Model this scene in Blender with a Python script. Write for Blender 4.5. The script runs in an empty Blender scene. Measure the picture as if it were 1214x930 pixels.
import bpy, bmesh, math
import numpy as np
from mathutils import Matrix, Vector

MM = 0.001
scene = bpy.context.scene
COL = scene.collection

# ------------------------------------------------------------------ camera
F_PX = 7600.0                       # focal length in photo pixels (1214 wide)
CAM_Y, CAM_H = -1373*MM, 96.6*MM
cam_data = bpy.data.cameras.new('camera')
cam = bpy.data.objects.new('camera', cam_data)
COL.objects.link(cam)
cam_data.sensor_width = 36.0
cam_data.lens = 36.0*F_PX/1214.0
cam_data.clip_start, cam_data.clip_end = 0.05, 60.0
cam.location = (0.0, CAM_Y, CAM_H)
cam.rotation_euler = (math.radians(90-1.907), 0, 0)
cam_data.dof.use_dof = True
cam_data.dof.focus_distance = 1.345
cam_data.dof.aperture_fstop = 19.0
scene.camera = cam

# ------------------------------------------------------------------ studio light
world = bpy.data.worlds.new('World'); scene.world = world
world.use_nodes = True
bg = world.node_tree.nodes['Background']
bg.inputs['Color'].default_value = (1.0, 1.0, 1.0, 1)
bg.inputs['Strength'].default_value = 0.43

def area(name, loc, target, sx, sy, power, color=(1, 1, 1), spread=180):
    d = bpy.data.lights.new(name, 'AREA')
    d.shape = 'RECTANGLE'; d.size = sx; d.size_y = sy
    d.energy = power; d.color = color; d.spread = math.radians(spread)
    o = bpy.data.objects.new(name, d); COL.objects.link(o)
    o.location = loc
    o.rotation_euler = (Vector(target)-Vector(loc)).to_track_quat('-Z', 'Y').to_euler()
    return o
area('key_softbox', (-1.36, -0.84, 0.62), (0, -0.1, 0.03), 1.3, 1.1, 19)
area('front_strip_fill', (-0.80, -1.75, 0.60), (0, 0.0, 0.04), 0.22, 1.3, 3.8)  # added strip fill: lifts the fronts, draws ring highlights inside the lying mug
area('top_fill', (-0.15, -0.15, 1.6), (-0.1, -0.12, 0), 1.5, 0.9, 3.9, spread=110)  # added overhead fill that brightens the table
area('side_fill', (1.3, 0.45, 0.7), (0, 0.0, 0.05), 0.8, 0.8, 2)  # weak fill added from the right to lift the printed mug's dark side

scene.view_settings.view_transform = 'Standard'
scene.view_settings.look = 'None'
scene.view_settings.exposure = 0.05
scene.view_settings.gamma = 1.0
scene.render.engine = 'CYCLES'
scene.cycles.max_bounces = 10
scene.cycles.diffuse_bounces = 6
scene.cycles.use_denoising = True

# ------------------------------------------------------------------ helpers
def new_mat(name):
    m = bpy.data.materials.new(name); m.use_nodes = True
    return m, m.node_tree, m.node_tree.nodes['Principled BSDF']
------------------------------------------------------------
(GOAL): Look above and repeat, character for character, the lines from the first one to the line with "COL = scene.collection", counting both.

(PROBLEM SOLUTION):
Model this scene in Blender with a Python script. Write for Blender 4.5. The script runs in an empty Blender scene. Measure the picture as if it were 1214x930 pixels.
import bpy, bmesh, math
import numpy as np
from mathutils import Matrix, Vector

MM = 0.001
scene = bpy.context.scene
COL = scene.collection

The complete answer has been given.